Aunque todo el mundo aspira a la felicidad, a la hora de definirla resulta muy difícil decir en qué consiste. Esto, porque la felicidad no es un concepto estático, sino un estado interior en constante movimiento.
Desde el punto de vista biológico, la felicidad es un estado emocional activado por el sistema límbico, ubicado en la parte evolutivamente más antigua del cerebro.
Nada tiene que ver en ello la corteza cerebral, que comanda los procesos racionales. Por eso, cuando estamos felices, sentimos que todo fluye inexplicablemente. De ahí la dificultad para dar una explicación lógica a tales sensaciones. La felicidad es algo que debe experimentarse más que nombrarse, y que cambia cualitativamente de un momento a otro.
Es curioso, pero al preguntar a las personas acerca de sus momentos más felices, la respuesta rara vez tiene que ver con grandes logros económicos o profesionales. La mayoría de las veces se trata de cosas mucho más sutiles e intangibles: una caminata pisando las hojas secas bajo el sol otoñal, una tarde libre compartida con alguien querido, una cena romántica, un tecito tomado tranquilamente en un balcón, un plato de comida caliente junto a la chimenea una noche de invierno...
Es que la felicidad no es un gran estado final, sino que se compone de los buenos momentos que vivimos día a día.
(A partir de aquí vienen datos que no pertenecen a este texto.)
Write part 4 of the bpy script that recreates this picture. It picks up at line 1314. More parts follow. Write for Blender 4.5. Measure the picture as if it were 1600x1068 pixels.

Dicen que a veces los árboles no dejan ver el bosque. Asimismo, hay quienes, en vez de disfrutar esos maravillosos momentos, centran la mirada en aquello que han perdido. “Eramos tan felices cuando....”. Otros, esperan que la ansiada felicidad llegue “en algún momento”, cuando encuentren una pareja, cuando mejore la situación económica, cuando se cambien de trabajo, cuando lleguen las vacaciones... Siempre después, siempre en otro momento... Tal como dice la escritora Pearl Buck: “Muchas personas pierden las pequeñas alegrías esperando la gran felicidad”
Aparentemente el secreto está en centrarse en el aquí y el ahora. No es infrecuente escuchar testimonios de personas que, habiendo estado al borde de la muerte, vuelven a la vida de una manera muy distinta, disfrutando cada cosa que la vida les ofrece como si fuera un verdadero milagro. Esto, porque, al tomar conciencia de la fragilidad de la vida, se produce una revalorización del presente.
Sin embargo, no debería ser necesario pasar por una experiencia como aquella para empezar a valorar la vida. Se trata de comprender que vale mucho más un momento feliz que cualquier gran proyecto futuro. No es sano vivir esperando cosas. Finalmente, la felicidad no está en la meta sino en el viaje.